PCN is valuable “only if the Pollen network is successful, which depends entirely on the efforts of Pollen,” said the complaint. Though Pollen claimed in its technical documentation that PCN would have a fixed value of 10 cents for use on the Pollen network, “it admitted there and elsewhere that Pollen would be empowered to change that value,” said the complaint. When PCN was sold to the public, including to plaintiff Layer Zero, a blockchain network technology company, PCN “was a security,” said the complaint, but Pollen “never registered or qualified PCN.”
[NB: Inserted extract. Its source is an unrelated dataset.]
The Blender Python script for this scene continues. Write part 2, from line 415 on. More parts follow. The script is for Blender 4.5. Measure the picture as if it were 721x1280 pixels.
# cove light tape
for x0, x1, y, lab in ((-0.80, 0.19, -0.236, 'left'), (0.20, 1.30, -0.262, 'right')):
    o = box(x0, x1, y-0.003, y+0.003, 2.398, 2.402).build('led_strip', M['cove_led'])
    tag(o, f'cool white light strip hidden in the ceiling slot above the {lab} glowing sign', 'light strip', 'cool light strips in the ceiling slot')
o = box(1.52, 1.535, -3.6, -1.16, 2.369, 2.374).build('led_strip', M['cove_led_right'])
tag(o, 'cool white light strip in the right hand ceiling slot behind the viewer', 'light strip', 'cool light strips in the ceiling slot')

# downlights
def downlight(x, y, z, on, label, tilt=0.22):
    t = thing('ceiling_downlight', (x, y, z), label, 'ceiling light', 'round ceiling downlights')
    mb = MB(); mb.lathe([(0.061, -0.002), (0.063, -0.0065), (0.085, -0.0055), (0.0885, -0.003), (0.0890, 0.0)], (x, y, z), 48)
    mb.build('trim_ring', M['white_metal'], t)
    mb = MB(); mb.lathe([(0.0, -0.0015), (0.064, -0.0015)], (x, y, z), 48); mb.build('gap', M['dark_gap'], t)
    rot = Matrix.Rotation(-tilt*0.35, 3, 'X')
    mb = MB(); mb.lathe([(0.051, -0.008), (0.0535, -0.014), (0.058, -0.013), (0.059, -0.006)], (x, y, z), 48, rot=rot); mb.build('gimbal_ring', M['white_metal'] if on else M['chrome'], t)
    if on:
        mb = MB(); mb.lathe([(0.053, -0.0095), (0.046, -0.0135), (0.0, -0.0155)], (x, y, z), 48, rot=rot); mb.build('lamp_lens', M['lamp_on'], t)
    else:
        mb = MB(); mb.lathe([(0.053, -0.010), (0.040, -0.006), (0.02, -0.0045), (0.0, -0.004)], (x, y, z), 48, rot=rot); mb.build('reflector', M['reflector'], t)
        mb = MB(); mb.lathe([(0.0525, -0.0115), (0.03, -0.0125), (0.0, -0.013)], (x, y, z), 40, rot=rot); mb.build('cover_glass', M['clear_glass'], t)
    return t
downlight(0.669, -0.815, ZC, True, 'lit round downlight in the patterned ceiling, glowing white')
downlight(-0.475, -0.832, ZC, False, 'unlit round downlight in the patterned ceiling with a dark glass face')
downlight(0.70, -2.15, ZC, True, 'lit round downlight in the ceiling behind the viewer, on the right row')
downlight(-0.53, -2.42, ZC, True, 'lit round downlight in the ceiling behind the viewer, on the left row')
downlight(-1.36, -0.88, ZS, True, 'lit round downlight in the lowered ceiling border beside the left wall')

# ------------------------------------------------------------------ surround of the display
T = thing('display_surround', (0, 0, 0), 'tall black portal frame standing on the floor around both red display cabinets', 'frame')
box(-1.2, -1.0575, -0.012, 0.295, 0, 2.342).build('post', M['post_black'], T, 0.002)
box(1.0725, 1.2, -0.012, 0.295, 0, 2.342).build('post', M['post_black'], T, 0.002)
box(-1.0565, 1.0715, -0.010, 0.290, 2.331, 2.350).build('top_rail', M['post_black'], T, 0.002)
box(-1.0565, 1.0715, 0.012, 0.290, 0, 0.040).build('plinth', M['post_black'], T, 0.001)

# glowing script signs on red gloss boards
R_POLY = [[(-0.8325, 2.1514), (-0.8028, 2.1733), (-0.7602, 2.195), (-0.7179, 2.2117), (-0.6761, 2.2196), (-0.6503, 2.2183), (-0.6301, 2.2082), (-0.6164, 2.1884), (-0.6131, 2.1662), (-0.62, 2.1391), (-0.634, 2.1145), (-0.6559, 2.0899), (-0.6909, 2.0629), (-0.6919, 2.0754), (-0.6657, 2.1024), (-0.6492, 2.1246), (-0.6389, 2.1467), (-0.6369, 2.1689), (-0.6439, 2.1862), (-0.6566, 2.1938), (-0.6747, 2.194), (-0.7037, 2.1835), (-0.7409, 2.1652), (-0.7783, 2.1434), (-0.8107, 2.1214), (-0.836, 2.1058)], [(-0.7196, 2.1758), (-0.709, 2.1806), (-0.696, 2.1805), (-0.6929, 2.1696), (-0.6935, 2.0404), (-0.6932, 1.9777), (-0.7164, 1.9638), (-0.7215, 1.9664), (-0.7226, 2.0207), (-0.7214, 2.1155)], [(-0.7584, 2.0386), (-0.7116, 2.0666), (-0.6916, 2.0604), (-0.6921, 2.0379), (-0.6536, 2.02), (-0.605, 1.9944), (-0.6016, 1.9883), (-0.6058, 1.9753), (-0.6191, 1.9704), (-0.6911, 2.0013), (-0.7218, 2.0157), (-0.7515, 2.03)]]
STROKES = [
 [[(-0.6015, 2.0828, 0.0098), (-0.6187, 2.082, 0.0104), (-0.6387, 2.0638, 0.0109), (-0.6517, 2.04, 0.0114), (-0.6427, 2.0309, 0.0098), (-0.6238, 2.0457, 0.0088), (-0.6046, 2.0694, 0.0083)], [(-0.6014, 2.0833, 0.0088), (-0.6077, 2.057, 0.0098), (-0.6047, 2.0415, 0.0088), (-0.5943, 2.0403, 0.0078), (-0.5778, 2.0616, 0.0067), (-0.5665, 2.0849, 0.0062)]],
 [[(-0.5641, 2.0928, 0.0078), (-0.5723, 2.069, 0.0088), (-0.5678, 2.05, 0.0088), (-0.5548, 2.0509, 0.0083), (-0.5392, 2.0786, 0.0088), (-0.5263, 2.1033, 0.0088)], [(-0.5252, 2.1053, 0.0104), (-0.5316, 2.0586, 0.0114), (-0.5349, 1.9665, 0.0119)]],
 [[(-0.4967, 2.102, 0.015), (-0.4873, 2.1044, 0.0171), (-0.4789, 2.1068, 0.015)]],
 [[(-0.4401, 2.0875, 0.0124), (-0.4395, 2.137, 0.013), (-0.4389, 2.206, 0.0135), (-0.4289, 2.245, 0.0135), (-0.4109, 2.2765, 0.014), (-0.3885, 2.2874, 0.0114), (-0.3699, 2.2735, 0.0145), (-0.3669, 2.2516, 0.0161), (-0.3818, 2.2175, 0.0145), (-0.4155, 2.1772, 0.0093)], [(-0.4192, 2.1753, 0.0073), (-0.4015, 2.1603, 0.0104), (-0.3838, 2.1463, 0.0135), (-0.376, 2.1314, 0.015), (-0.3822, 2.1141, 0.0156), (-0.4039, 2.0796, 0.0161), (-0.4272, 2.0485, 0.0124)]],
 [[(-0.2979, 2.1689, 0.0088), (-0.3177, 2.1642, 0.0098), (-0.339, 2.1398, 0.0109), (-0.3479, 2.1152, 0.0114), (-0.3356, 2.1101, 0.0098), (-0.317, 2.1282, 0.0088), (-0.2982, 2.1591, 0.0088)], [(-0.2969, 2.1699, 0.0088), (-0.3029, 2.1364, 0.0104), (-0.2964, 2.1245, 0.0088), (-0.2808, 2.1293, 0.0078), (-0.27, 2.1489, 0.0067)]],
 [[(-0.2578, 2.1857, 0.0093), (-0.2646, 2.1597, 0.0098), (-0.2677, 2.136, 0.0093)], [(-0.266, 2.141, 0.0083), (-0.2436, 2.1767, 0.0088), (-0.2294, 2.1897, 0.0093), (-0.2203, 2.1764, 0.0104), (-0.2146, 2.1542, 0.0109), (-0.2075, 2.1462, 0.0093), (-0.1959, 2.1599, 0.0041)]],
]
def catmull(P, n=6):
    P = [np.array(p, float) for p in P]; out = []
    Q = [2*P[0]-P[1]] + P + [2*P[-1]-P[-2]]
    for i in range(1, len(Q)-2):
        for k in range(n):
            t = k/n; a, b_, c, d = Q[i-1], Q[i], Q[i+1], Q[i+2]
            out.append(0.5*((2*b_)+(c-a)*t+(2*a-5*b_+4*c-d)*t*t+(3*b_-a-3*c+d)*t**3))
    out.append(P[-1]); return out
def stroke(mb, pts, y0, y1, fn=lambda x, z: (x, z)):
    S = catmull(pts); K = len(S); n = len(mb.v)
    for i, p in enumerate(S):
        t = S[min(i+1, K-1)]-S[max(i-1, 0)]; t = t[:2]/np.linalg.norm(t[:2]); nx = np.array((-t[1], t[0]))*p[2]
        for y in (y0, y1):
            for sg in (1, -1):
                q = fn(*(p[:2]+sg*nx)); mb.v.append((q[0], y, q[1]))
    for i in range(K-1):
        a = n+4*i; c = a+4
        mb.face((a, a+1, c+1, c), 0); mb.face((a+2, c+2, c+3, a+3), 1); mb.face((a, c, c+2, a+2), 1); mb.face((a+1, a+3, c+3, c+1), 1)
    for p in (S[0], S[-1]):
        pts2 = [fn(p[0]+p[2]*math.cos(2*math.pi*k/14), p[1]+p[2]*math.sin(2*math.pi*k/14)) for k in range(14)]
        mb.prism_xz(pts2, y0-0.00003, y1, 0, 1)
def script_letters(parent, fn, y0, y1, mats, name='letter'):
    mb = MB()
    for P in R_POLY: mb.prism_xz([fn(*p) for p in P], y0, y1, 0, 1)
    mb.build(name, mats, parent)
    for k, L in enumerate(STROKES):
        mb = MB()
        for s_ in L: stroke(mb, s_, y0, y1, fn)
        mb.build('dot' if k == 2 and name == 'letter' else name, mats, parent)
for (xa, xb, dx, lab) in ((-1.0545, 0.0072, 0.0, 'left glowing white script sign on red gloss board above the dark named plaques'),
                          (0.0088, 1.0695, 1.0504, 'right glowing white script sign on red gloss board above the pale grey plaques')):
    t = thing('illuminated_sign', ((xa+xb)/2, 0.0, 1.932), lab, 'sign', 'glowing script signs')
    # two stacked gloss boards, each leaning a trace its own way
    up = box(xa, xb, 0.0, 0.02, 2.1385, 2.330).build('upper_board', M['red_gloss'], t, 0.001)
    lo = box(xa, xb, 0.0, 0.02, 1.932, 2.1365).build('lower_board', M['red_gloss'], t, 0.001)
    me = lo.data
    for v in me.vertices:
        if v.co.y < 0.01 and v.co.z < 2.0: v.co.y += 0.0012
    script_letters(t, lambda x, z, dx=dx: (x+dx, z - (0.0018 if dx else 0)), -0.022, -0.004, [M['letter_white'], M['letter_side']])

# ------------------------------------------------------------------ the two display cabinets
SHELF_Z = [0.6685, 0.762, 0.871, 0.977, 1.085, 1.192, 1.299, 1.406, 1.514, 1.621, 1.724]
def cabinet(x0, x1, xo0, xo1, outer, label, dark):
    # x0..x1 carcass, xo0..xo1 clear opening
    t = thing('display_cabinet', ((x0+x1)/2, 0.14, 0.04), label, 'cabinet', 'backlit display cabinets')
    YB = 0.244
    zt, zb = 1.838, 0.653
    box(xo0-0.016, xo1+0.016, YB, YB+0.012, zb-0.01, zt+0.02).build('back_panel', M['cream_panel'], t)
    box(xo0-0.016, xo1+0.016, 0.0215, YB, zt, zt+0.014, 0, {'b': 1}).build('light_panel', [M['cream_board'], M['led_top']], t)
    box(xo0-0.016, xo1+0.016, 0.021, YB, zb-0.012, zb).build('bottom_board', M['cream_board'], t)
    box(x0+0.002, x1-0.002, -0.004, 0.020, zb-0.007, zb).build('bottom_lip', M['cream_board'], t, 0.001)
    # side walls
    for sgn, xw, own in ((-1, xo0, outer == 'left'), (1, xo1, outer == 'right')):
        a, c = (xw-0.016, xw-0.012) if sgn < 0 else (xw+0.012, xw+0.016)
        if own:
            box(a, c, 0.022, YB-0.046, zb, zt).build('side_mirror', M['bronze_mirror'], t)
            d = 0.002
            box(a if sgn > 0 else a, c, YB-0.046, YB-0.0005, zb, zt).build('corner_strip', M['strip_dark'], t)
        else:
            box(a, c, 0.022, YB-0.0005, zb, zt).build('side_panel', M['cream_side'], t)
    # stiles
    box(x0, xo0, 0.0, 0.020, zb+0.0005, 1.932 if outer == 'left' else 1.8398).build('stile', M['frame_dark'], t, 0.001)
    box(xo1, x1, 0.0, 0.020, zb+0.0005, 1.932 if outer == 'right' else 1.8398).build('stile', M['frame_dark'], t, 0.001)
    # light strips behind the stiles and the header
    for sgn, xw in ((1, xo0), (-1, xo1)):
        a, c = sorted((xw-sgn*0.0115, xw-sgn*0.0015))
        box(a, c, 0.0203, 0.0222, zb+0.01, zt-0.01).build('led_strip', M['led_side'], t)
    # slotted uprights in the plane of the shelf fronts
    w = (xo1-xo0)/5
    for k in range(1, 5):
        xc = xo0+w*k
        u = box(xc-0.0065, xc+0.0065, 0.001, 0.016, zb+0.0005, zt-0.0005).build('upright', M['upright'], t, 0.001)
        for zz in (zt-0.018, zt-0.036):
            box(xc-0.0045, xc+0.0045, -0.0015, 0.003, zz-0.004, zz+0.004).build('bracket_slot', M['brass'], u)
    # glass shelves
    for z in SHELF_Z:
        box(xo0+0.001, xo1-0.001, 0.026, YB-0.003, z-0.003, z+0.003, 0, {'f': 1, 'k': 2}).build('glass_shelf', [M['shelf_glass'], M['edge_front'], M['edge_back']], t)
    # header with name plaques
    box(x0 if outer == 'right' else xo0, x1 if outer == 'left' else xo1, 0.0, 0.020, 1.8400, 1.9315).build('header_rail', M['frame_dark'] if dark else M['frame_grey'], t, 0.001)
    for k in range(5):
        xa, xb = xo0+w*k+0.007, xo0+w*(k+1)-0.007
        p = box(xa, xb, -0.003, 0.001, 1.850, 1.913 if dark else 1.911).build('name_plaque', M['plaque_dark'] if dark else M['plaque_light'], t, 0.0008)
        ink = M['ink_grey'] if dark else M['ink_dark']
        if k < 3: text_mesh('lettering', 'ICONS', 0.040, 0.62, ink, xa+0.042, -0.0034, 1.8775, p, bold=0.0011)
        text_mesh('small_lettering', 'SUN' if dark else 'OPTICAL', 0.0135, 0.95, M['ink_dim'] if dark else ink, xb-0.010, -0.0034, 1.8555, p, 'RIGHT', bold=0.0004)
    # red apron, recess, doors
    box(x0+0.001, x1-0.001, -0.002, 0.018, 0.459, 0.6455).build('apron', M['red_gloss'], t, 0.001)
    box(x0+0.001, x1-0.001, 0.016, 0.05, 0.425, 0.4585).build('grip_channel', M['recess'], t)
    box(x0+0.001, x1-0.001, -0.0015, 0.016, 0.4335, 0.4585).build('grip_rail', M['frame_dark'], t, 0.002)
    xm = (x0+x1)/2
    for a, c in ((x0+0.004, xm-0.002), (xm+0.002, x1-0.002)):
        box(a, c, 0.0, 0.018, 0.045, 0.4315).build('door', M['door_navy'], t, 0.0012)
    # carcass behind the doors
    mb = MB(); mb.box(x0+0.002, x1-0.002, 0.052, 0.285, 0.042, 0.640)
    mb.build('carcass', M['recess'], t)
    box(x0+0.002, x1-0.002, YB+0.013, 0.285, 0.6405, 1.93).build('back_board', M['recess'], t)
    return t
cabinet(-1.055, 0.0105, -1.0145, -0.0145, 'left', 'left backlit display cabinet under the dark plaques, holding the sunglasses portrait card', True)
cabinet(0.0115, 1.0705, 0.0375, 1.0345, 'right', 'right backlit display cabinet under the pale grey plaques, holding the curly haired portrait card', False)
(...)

In January, Pollen Chief Financial Officer Christian Kurasek said the company “was concerned about ‘the current regulatory environment’ for “token-only projects,” so it declared that future payments to wireless providers would be in U.S. dollars and that PCN would be “pegged to the US Dollar at a value of 1$ PCN:USD $0.10 for purposes of making purchases within the Pollen network,” said the complaint. “This time, Pollen was not empowered to change the peg,” said the complaint. “Afraid that its original ‘ponzi’ scheme would cause problems in the ‘current regulatory environment,’" Pollen converted its securities to gift certificates, it said.

California Civil Code Section 1749.5 requires a gift certificate with a cash value of less than $10 to be redeemable for its cash value, said the complaint. On March 22, Layer Zero, alongside others, demanded that Pollen exchange its PCN for U.S. dollars at 10 cents apiece, it said, but Pollen “refused.” Plaintiff David Hudson of California made the same request July 10, and he, too, was refused.

Pollen then announced it was starting a business called Pollen One, through which users “can evidently create wireless coverage and buy it back from themselves,” said the complaint. The company said it wasn't then adding any new members to the Pollen Mobile network, meaning plaintiffs“cannot use their PCN to buy data, rendering PCN useless in violation" of the Credit Card Accountability Responsibility and Disclosure Act (CARD). CARD forbids selling gift cards that expire, except for situations that don’t apply in this case, it said.

Layer Zero brings the case on behalf of itself and all other buyers of wireless equipment from Pollen “to rescind those sales or for rescissory damages” under the federal and California securities laws, said the complaint. Hudson brings the action on behalf of himself and all other PCN holders to redeem his gift certificates and for actual and statutory damages under the federal and California gift card laws and the California Unfair Competition Law. Hudson holds “1,059,799.71 useless PCN gift certificates that Pollen refused to redeem.” Pollen didn't comment.